Fortificado assim contra os assaltos da matéria, o sábio, sob a pura luz da
Razão, verá resplandecer seu destino. Esclarecido quanto ao objetivo da vida e
ao porquê das coisas, ficará firme e resignado diante da dor, que ele
aproveitará para sua depuração e seu progresso.
Enfrentará a provação com coragem, sabendo que ela é salutar, que ela é o choque
que rasga nossas almas e que só por este rasgão se derrama tudo quanto de fel e
de amargura há em nós.
E se os homens se riem dele, se ele é vítima da intriga e da injustiça, ele
aprenderá a suportar pacientemente seus males, lançando seus olhares para vós;
oh! nossos irmãos mais velhos, para Sócrates bebendo a cicuta, para Jesus
crucificado e para Joana na fogueira.
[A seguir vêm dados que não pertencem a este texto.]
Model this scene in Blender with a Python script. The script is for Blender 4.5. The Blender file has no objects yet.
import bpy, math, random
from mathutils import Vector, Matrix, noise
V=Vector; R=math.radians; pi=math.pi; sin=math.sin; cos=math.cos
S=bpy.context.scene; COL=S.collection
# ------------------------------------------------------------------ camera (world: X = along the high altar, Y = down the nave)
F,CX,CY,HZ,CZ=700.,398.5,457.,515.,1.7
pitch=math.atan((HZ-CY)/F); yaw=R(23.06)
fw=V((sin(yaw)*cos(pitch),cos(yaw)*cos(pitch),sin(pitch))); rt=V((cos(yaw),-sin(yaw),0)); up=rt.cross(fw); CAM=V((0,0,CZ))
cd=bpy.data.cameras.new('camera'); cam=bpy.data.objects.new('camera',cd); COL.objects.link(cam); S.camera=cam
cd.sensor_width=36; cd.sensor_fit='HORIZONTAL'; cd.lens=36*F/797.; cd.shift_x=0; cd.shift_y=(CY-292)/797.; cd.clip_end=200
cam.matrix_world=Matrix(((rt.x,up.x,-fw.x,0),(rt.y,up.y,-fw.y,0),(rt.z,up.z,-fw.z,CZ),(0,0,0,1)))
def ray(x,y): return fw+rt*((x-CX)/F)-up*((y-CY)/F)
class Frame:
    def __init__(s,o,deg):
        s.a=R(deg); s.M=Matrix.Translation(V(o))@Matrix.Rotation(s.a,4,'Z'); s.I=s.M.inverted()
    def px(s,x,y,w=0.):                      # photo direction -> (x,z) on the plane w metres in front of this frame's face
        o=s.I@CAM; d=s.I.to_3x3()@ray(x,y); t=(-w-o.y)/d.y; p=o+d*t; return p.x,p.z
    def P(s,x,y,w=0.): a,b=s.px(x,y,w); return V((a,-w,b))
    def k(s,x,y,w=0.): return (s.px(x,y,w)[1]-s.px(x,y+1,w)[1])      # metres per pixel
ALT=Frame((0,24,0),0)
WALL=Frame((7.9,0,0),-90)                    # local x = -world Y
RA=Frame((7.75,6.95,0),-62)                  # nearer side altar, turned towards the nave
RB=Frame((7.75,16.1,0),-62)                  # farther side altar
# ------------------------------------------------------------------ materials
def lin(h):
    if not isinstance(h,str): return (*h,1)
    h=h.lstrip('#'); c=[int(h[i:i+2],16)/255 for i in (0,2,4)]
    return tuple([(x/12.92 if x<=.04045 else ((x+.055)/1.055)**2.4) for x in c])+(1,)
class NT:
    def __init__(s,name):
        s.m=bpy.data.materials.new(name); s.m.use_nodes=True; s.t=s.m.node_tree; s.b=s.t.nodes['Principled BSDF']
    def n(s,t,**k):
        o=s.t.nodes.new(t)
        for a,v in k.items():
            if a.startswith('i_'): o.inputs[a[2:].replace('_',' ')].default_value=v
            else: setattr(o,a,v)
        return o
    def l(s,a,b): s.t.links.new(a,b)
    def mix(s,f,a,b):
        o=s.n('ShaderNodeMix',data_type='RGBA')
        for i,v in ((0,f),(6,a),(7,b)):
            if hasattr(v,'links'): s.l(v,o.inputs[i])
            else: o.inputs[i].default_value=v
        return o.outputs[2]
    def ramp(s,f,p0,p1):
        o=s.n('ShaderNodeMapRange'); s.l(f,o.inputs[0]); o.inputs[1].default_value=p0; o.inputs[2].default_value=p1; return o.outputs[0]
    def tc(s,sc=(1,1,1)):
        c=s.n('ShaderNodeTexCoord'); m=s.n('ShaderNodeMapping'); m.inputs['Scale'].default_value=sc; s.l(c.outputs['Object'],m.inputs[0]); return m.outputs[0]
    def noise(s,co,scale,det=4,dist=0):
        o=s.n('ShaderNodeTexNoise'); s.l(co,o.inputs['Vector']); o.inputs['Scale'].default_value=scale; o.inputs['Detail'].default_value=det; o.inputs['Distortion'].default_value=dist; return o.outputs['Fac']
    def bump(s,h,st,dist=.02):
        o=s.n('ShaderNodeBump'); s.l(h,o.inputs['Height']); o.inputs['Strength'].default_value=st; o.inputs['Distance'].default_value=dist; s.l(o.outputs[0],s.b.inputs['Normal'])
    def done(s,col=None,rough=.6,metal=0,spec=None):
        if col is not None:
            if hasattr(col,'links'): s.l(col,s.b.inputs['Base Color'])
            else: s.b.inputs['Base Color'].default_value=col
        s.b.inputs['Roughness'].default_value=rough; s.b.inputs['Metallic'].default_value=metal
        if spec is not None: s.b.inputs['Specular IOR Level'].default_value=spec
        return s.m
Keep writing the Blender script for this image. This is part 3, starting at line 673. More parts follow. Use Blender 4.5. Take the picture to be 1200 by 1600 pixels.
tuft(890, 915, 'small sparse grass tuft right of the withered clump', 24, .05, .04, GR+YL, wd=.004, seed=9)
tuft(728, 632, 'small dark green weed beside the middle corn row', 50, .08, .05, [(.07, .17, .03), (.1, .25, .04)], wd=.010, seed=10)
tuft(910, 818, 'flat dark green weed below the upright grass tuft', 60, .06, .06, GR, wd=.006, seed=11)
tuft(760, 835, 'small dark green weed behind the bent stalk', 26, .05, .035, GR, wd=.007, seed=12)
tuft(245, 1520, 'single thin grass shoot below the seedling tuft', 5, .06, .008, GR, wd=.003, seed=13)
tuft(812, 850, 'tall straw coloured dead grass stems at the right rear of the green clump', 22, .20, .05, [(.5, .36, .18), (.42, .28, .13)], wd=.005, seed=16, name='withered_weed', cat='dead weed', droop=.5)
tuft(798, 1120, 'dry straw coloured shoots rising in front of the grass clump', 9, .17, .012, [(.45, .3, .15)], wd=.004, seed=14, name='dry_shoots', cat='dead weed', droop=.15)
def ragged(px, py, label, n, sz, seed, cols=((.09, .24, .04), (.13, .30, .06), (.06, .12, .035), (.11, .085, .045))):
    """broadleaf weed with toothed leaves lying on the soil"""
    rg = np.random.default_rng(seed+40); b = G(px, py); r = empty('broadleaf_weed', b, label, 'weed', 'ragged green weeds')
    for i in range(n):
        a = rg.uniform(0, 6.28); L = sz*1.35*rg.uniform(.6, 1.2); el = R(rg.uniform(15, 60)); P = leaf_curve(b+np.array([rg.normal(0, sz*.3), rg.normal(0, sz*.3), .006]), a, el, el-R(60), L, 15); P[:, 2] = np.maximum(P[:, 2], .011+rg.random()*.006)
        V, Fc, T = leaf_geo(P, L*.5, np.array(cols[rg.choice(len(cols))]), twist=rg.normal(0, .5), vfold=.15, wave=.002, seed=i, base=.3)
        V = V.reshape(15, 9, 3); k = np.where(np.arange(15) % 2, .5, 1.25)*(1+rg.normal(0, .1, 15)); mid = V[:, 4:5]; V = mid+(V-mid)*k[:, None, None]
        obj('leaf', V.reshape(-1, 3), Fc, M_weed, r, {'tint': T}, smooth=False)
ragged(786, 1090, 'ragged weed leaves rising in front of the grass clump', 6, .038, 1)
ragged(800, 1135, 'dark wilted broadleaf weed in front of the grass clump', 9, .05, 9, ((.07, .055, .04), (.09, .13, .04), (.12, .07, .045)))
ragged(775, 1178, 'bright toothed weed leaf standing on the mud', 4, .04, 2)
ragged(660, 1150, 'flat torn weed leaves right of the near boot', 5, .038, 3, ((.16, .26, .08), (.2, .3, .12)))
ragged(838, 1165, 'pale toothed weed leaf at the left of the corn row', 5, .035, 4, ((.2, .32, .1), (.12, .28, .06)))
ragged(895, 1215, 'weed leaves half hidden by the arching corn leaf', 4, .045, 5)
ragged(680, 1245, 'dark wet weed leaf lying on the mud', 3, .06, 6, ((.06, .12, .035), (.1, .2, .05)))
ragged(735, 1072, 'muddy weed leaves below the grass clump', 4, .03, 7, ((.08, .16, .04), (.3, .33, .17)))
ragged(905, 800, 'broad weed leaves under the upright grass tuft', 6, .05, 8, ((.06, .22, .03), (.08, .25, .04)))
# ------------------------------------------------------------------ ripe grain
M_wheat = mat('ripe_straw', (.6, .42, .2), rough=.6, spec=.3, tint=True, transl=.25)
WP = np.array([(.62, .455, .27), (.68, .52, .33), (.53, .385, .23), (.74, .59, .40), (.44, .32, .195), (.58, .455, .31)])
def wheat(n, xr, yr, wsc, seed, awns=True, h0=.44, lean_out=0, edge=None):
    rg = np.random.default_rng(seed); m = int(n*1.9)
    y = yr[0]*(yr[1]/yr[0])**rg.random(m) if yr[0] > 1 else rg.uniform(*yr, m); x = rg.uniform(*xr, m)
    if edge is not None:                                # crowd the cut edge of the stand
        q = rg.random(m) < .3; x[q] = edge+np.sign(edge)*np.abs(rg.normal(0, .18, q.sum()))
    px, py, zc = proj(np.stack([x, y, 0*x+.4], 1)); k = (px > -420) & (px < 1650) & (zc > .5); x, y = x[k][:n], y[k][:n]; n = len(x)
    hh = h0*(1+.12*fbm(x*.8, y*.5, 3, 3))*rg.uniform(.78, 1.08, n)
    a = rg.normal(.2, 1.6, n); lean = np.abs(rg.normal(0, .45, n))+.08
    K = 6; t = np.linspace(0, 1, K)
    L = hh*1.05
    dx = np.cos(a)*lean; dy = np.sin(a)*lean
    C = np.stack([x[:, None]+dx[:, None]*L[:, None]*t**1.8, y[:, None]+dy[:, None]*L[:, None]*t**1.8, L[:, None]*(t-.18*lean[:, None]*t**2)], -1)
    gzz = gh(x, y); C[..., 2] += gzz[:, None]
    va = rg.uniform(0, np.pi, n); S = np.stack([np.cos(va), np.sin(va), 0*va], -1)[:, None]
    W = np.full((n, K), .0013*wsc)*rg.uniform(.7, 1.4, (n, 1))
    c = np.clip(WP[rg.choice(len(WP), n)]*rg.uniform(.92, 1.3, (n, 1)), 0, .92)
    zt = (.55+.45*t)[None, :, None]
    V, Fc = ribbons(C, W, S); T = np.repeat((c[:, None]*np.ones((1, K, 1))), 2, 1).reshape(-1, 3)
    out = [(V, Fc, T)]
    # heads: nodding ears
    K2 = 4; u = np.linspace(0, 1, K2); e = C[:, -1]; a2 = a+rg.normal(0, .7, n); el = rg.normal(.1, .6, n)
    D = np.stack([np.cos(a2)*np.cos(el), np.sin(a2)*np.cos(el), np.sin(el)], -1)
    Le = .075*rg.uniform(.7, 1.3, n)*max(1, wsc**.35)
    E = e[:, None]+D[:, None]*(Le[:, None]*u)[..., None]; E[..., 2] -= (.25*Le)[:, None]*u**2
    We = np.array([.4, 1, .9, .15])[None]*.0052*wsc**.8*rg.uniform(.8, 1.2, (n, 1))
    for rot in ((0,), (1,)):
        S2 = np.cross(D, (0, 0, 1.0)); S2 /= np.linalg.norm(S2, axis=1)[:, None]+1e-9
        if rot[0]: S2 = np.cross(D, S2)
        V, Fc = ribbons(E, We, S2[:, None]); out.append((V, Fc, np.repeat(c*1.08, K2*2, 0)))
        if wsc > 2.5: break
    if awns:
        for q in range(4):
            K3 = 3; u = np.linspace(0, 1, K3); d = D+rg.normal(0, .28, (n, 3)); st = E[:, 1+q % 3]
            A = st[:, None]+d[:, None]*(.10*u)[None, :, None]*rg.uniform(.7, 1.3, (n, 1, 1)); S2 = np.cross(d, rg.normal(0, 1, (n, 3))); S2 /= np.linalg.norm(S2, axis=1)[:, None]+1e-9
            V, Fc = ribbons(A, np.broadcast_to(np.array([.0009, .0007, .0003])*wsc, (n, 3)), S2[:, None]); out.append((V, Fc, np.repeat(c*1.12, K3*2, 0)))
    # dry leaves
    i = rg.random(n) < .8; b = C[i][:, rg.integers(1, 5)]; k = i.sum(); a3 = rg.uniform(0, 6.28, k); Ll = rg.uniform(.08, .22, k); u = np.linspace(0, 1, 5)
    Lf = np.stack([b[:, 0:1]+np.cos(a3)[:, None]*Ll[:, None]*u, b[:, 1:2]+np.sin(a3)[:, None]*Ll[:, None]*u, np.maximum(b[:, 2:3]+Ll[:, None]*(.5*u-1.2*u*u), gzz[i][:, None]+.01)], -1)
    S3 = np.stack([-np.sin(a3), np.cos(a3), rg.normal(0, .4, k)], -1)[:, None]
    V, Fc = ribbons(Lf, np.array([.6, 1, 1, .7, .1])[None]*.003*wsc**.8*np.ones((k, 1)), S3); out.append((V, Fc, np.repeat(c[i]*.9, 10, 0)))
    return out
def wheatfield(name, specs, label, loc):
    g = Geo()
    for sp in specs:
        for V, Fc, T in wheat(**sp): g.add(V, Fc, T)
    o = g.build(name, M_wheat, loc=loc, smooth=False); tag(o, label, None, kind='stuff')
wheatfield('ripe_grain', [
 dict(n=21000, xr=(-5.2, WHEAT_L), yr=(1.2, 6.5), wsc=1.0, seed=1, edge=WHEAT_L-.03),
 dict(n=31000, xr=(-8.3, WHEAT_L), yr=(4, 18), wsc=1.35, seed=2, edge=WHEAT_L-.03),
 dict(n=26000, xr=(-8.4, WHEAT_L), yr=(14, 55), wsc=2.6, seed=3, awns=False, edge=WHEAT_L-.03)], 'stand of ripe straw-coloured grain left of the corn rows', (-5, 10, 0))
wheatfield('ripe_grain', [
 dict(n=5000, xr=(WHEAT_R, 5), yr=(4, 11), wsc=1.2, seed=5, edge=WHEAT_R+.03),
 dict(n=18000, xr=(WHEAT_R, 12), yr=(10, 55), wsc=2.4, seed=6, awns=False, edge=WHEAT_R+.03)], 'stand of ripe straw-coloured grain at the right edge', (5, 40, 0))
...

Haverá consolação no pensamento que os
maiores, os mais virtuosos e os mais dignos sofreram e morreram pela humanidade.
Após uma existência bem preenchida, chegará a hora solene e é com calma, sem
desgostos que virá a morte, a morte que os homens cercam com um sinistro
aparato, a morte, espantalho dos poderosos e dos sensuais e que, para o pensador
austero, é a libertação, a hora da transformação, a porta que se abre para o
império luminoso dos espíritos.
Esse pórtico das regiões extraterrestres será penetrado com serenidade se a
consciência, separada da sombra da matéria, erguer-se como um juiz,
representante de Deus, perguntando: “Que fizeste da vida?” e ele responder:
“Lutei, sofri, amei! Ensinei o Bem, a Verdade e a Justiça; dei a meus irmãos o
exemplo do correto e da doçura; aliviei as dores dos que sofrem e consolei os
que choram. Agora, que o Eterno me julgue, pois estou em suas mãos!”
Homem, meu irmão, tem fé em teu destino, porque ele é grande. Confia nas amplas
perspectivas porque ele põe em teu pensamento a energia necessária para
enfrentar os ventos e as tempestades do mundo. Caminha, valente lutador, sobe a
encosta que conduz a esses cimos que se chamam Virtude, Dever e Sacrifício. Não
pares no caminho para colher as florezinhas do campo, para brincar com os
calhaus dourados. Para frente, sempre adiante.
Olha nos esplêndidos céus esses astros brilhantes, esses sóis incontáveis que
carregam em suas evoluções prodigiosas, brilhantes cortejos de planetas. Quantos
séculos acumulados foram precisos para formá-los e quantos séculos serão
precisos para dissolvê-los.
Pois bem, chegará um dia em que todos esses sóis serão extintos, ou esses mundos
gigantescos desaparecerão para dar lugar a novos globos e a outras famílias de
astros emergindo das profundezas. Nada o que vês hoje existirá. O vento dos
espaços terá varrido para sempre a poeira desses mundos, porém tu viverás
sempre, prosseguindo tua marcha eterna no seio de uma criação renovada
incessantemente. Que serão então, para tua alma depurada e engrandecida, as
sombras e os cuidados do presente? Acidentes fugazes de nossa caminhada que só
deixarão, no fundo de nossa memória, lembranças tristes e doces.
Diante dos horizontes infinitos da imortalidade, os males do passado e as provas
sofridas serão qual uma nuvem fugidia no meio de um céu sereno.
Considera, portanto, no seu justo valor, as coisas da Terra. Não as desdenhes
porque, sem dúvida, elas são necessárias ao teu progresso, e tua obra é
contribuir para o seu aperfeiçoamento, melhorando a ti mesmo, mas que tua alma
não se agarre exclusivamente a eles e que busque, antes de tudo, os ensinamentos
nelas contidos.
Graças a eles compreenderás que o objetivo da vida não é o gozo, nem a
felicidade, porém o desenvolvimento por meio do trabalho, do estudo e do
cumprimento do dever, dessa alma, dessa personalidade que encontrarás além do
túmulo, tal como a tenhas feito, tu mesmo, no curso dessa existência terrestre.